Production from SOEP has fallen to less than 150 MMcf/d from 550 MMcf/d due to natural depletion of the wells offshore of Nova Scotia. While the nearby new Deep Panuke production platform will provide an initial burst of up to 300 MMcf/d, the volume is expected to decline swiftly as low gas prices prevent additional drilling to compensate for rapid drainage of the conventional reservoir, said ICF.

About three-quarters of MNP's delivery capacity has been taken over by a North American arm of Spain's Repsol energy empire, which includes Canada's only LNG import terminal, Canaport in New Brunswick near Saint John. The site is connected to MNP and has potential for conversion to an export point for U.S. production while Repsol marketers rearrange supply portfolios for their U.S. customers, ICF said.
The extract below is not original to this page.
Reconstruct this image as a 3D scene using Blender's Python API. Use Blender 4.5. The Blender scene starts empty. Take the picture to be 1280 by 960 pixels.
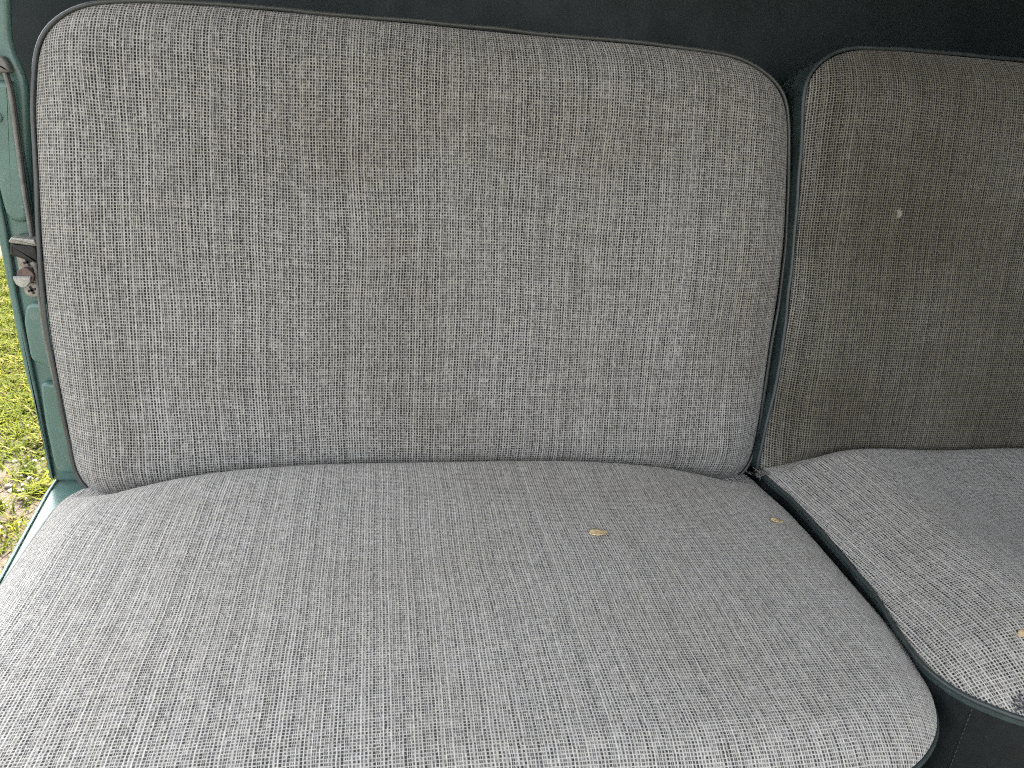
import bpy, bmesh, math, random
import numpy as np
from mathutils import Vector, Matrix
from mathutils.bvhtree import BVHTree

random.seed(7)
rng = np.random.default_rng(7)
S = bpy.context.scene
COL = S.collection

# ------------------------------------------------------------------ camera
# the real camera of the photograph, solved from the seat's proportions (metres, seat frame)
CAM = np.array([0.37304, -0.90714, 0.50200])
R = np.array([[0.98348234, -0.166843, 0.07018482],
              [0.00414805, -0.36687572, -0.93026072],
              [0.18095659, 0.91518611, -0.36012372]])
F = 931.0
cd = bpy.data.cameras.new('camera')
cam = bpy.data.objects.new('camera', cd)
COL.objects.link(cam)
M = Matrix.Identity(4)
for i in range(3):
    M[i][0] = R[0][i]; M[i][1] = -R[1][i]; M[i][2] = -R[2][i]; M[i][3] = CAM[i]
cam.matrix_world = M
cd.sensor_width = 36.0
cd.lens = F / 1280 * 36.0
cd.clip_start = 0.02
cd.clip_end = 500
S.camera = cam


def ray(x, y):
    d = R.T @ np.array([(x - 640) / F, (y - 480) / F, 1.0])
    return d / np.linalg.norm(d)


def at(x, y, p0, n):
    """survey: the point of a real plane seen in this direction of the photograph"""
    d = ray(x, y)
    n = np.asarray(n, float)
    return CAM + d * (np.dot(np.asarray(p0, float) - CAM, n) / np.dot(d, n))


REC = 0.16218807
T = np.array([0, math.sin(REC), math.cos(REC)])     # up along the backrests
NB = np.array([0, -math.cos(REC), math.sin(REC)])   # their front normal
X = np.array([1.0, 0, 0])


# ------------------------------------------------------------------ helpers
def tag(o, label=None, cat=None, group=None, kind=None):
    if label: o['label'] = label
    if cat: o['category'] = cat
    if group: o['group'] = group
    if kind: o['kind'] = kind
    return o


def empty(name, loc):
    o = bpy.data.objects.new(name, None)
    o.empty_display_size = 0.05
    o.location = loc
    COL.objects.link(o)
    return o


def link(name, me, mat, parent=None):
    o = bpy.data.objects.new(name, me)
    COL.objects.link(o)
    if mat: me.materials.append(mat)
    if parent is not None:
        o.parent = parent
        w = Vector((0, 0, 0))
        p = parent
        while p is not None:
            w += p.location
            p = p.parent
        o.location = -w          # meshes are written in world coordinates
    return o


def mesh(name, verts, faces, mat, parent=None, smooth=True, uv=None):
    me = bpy.data.meshes.new(name)
    me.from_pydata([tuple(map(float, v)) for v in verts], [], faces)
    me.update()
    bm = bmesh.new(); bm.from_mesh(me)
    bmesh.ops.recalc_face_normals(bm, faces=bm.faces)
    bm.to_mesh(me); bm.free()
    if uv is not None:
        l = me.uv_layers.new(name='weave')
        for lp in me.loops:
            l.data[lp.index].uv = uv[lp.vertex_index]
    if smooth:
        for p in me.polygons: p.use_smooth = True
    return link(name, me, mat, parent)


def resample(pts, n, closed=True):
    pts = np.asarray(pts, float)
    if closed: pts = np.vstack([pts, pts[:1]])
    seg = np.linalg.norm(np.diff(pts, axis=0), axis=1)
    s = np.concatenate([[0], np.cumsum(seg)])
    q = np.linspace(0, s[-1], n + (1 if closed else 0))
    out = np.stack([np.interp(q, s, pts[:, k]) for k in range(pts.shape[1])], 1)
    return out[:-1] if closed else out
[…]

Goldboro's trade license application to the NEB says, "The dramatic swing for the U.S. Northeast area from a demand market to a supply basin has fundamentally changed the gas industry."

All concerned on the industry's supply side stand to gain from developing LNG export services on the Atlantic Coast while an array of U.S. pipeline projects will ensure that U.S. consumers do not suffer, Goldboro said.

In the northeastern states, Marcellus and Utica shale production has brought about "gas prices transformed from some of the highest in the U.S. to prices that are now flat or discounted when compared to most other gas markets in North America," said Goldboro. "Markets limited by current pipeline access may still see significant price spikes during cold winters; however, with the large number of new pipeline projects planned, these constraints will be eliminated" (see Daily GPI, Sept. 30).

LNG exports are also the only way to revive Atlantic Canadian gas drilling and development, Goldboro said.

"The low cost of gas production in the U.S., accompanied by lower transportation costs, means it is now uneconomic to produce gas in Atlantic Canada for export into the U.S.," the NEB filing says. "As a result, new exploration and development in Atlantic Canada can no longer attract investment capital. Given the reserve base in the U.S. Northeast area, this situation will not change for the foreseeable future."

Alone among Canadian LNG export projects, Goldboro has reported landing a sale for more than half of its proposed capacity. The Nova Scotia project has announced a 20-year agreement to supply 750 MMcf/d to E.ON Global Commodities SE, trading arm of a German gas and power conglomerate (see Daily GPI, June 4).

Meanwhile, on the other side of Canada, export of western Canadian gas via proposed U.S. terminals also is being considered (see Daily GPI, Sept. 23).